Le donne, da discriminate, pensano ai discriminati
E’ innegabile, la mente di uomini e donne è profondamente diversa. E lo è anche perché le difficoltà che le donne devono affrontare sono maggiori, prima fra tutte quella di ‘farsi largo’ in un mondo professionale dominato da maschi. “I primi anni della mia carriera sono stati difficilissimi- rivela Scott- perché ho dovuto dimostrare ai miei colleghi di valere quanto se non più di loro, sono molti gli ostacoli e i pregiudizi che una donna deve affrontare.” Ed è proprio questo uno degli aspetti che si riflette nella progettazione: le donne, da discriminate, pensano ai discriminati. E immaginano quindi un ambiente urbano che consideri di più le minoranze: bambini, anziani, disabili. Una città più a misura d’uomo, con spazi ricreativi e più sicura. Meno sfarzo, più concretezza.
“L’esperienza di essere madri, di doverci occupare dei nostri figli, di doverci affannare per essere riconosciute sul lavoro, di aver provato più e più volte un sensazione di insicurezza quando ad esempio giriamo sole la notte, dà alle donne una maggiore sensibilità- dichiara la progettista e co-fondatrice del network Urbanistas Women Liane Hartley- e una maggiore capacità di guardare le cose da un punto di vista differente.” E’ chiaro, ribadisce Hartley, tutte le minoranze non possono essere considerate, e la questione dovrebbe essere non come sarebbero le città se fossero progettate da donne, ma come sarebbero le città se fossero ascoltate più voci, differenti fra loro.
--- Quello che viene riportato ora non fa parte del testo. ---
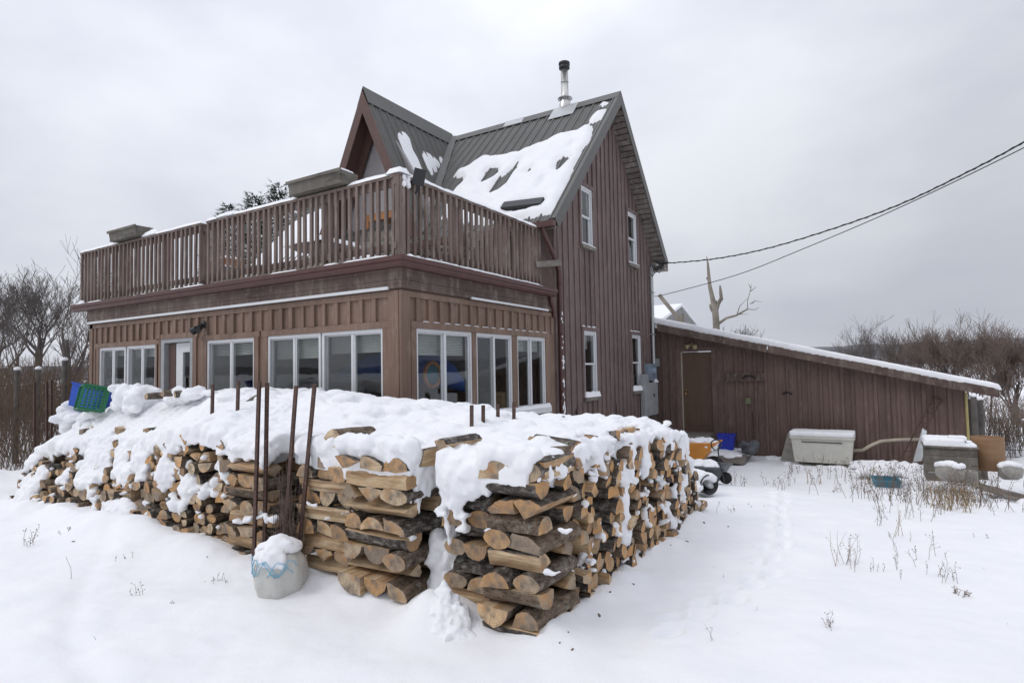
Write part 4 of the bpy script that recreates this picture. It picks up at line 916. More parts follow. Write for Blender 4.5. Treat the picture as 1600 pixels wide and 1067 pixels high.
def snowL(x, z): return float(fbm(x * 4.6, z * 5.5, 2.2, 3)) * 2.5 + .58 * float(ss(-5.5, -6.6, x)) - .42 + .45 * float(ss(.20, 0, HL(x) - z)) - .25 * float(ss(-8.6, -9.3, x)) + .35 * float(ss(.25, 0, z)) * float(ss(-5.8, -6.2, x))
def HR(y): return float(np.interp(y, [3.5, 3.8, 4.6, 5.6, 6.1, 6.3, 6.65], [1.0, 1.06, 1.02, .96, .88, .60, .25]))
def snowR(y, z): return float(fbm(y * 7.5, z * 3.6, 7.7, 3)) * 2.5 - .0 - .3 * float(ss(.5, 0, z)) + .22 * float(ss(.12, 0.0, HR(y) - z)) + .16 * float(ss(4.6, 6.2, y))
for x, z, w_, h_ in pack(-9.65, -4.86, HL, (.085, .19), (.085, .135)):
    if snowL(x, z) > .75: continue
    kd = rk(); band = 'lower rows' if z < .35 else 'middle rows' if z < .68 else 'upper rows'
    part_ = 'at the slumped far end' if x < -8.2 else 'in the snow plastered middle' if x < -6.3 else 'close to the tall stakes'
    put_log(kd, (x, 3.2 + leanL(x, z) + .21 + U(-.05, .035), z), w_, h_, .42, 'y', f'{LOOK[kd]} log end in {band} of left stack, {part_}', 'split logs of the long left stack', random.random() < .3, U(-.6, .6) if kd == 'wedge' else 0, 0, .05)
for y, z, w_, h_ in pack(3.52, 6.65, HR, (.08, .165), (.08, .13)):
    if snowR(y, z) > .95: continue
    kd = rk(); band = 'lower rows' if z < .35 else 'middle rows' if z < .68 else 'upper rows'
    part_ = 'near its front corner' if y < 4.4 else 'halfway along it' if y < 5.5 else 'near its far end'
    put_log(kd, (-1.72 - .19 + U(-.035, .05), y, z), w_, h_, .42, 'x', f'{LOOK[kd]} log end in {band} of right stack, {part_}', 'split logs of the long right stack', random.random() < .3, U(-.6, .6) if kd == 'wedge' else 0, 0, .05)
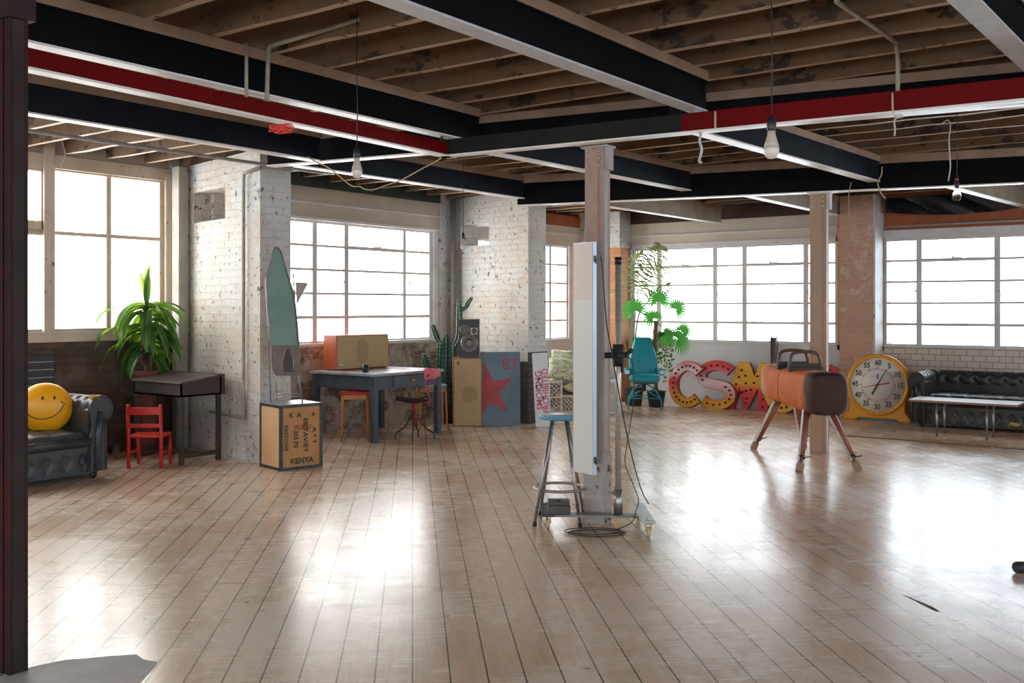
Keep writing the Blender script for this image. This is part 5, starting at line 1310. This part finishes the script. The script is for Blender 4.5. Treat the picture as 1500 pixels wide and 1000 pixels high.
def hand(a, L1, w1, L2, w2, m_, nm, y):
    a = R(90-a); c_, s_ = math.cos(a), math.sin(a); mb = MB(); n_ = (-s_, c_)
    mb.prism([(c_*L1+n_[0]*w1, zC+s_*L1+n_[1]*w1), (c_*L1-n_[0]*w1, zC+s_*L1-n_[1]*w1), (-c_*L2-n_[0]*w2, zC-s_*L2-n_[1]*w2), (-c_*L2+n_[0]*w2, zC-s_*L2+n_[1]*w2)], y-.002, y); mb.build(nm, m_, ck)
hand(28, .225, .003, .145, .012, M_ink, 'black_hand', -.012)
hand(258, .215, .002, .155, .010, M_signred, 'red_hand', -.016)
mb = MB(); mb.M = Matrix.Translation((0, -.005, zC)) @ Matrix.Rotation(PI/2, 4, 'X'); mb.lathe([(.014, 0), (.014, .014), (.001, .016)], 16); mb.build('hub', M_ink, ck)
mlogo = mat('blue logo', (.04, .20, .60), None, rough=.5)
mb = MB(); mb.ribbon([(.012, zC+.135), (-.012, zC+.122), (-.008, zC+.108), (.010, zC+.095), (-.006, zC+.075)], [.012, .018, .022, .018, .008], -.0062, -.005); mb.sphere((.004, -.0056, zC+.142), .009, 8, 6, sy=.2); mb.build('blue_logo', mlogo, dl)
MB().b(-.25, .25, .03, .10, 0, .03).build('base_strip', mat('blue base', (.05, .22, .33), None, rough=.5), ck, label='blue strip under the casing')
MB().sphere((0, -.012, zC-RR+.035), .011, 8, 6).build('screw', M_white, ck)

# ================================================================== RIGHT CHESTERFIELD, TABLE, RUG
chester('chesterfield_sofa', 'black buttoned chesterfield sofa against the cream tiles behind the low table', (12.95, 3.39, 0), R(-90), 2.25, m=M_leather2, H=.69, patch=(1.16, .045, .12))
lt = thing('coffee_table', 'low white-topped table on thin steel legs before the right sofa', 'table', (12.08, 3.19, 0), R(-90))
MB().b(0, 1.15, 0, .48, .405, .425).build('tabletop', mat('table edge wood', (.40, .20, .14), None, rough=.5), lt)
MB().b(0, 1.15, 0, .48, .425, .430).build('white_top', mat('white laminate', (.80, .78, .78), (.7, .68, .68), 3, rough=.3), lt, label='white laminate surface')
for x in (.30, .83):
    for y in (.06, .42): MB().tube([(x, y, 0), (x, y, .405)], .012, 10).build('leg', M_steel, lt)
rg = MB().b(11.66, 13.35, -.6, 3.80, .0, .012).build('rug', M_rug); tag(rg, 'faded patterned rug under the low table and the black sofa', 'rug')
ed = MB(); r_ = random.Random(9)
for i in range(400):
    v0_ = -.6+4.4*i/400; ed.b(11.635, 11.665, v0_, v0_+.007, .001, .008) if r_.random() < .8 else None
ed.build('fringe', mat('rug fringe', (.34, .24, .15), (.2, .12, .08), 20, rough=.95), rg)['kind'] = 'stuff'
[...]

Città più verdi e funzionali
A conti fatti, quindi, le nostre città sarebbero diverse? Ad esserne convinto è il Women’s Design Service, uno dei primi studi di progettazione formato da sole donne, nato nella metà degli anni ’80 proprio con l’obiettivo di imprimere una svolta in un mondo dominato da architetti di sesso maschile. Secondo Cathrine Greig, parte del team WDS, le donne sarebbero in grado di concepire spazi meno sfarzosi e sicuramente più rispondenti alle esigenze sociali. Se dovessi pensare a una città progettata da una donna la immagino con più verde, più parchi giochi, più servizi accessibili alla comunità e uno sguardo particolare alla mobilità sostenibile.”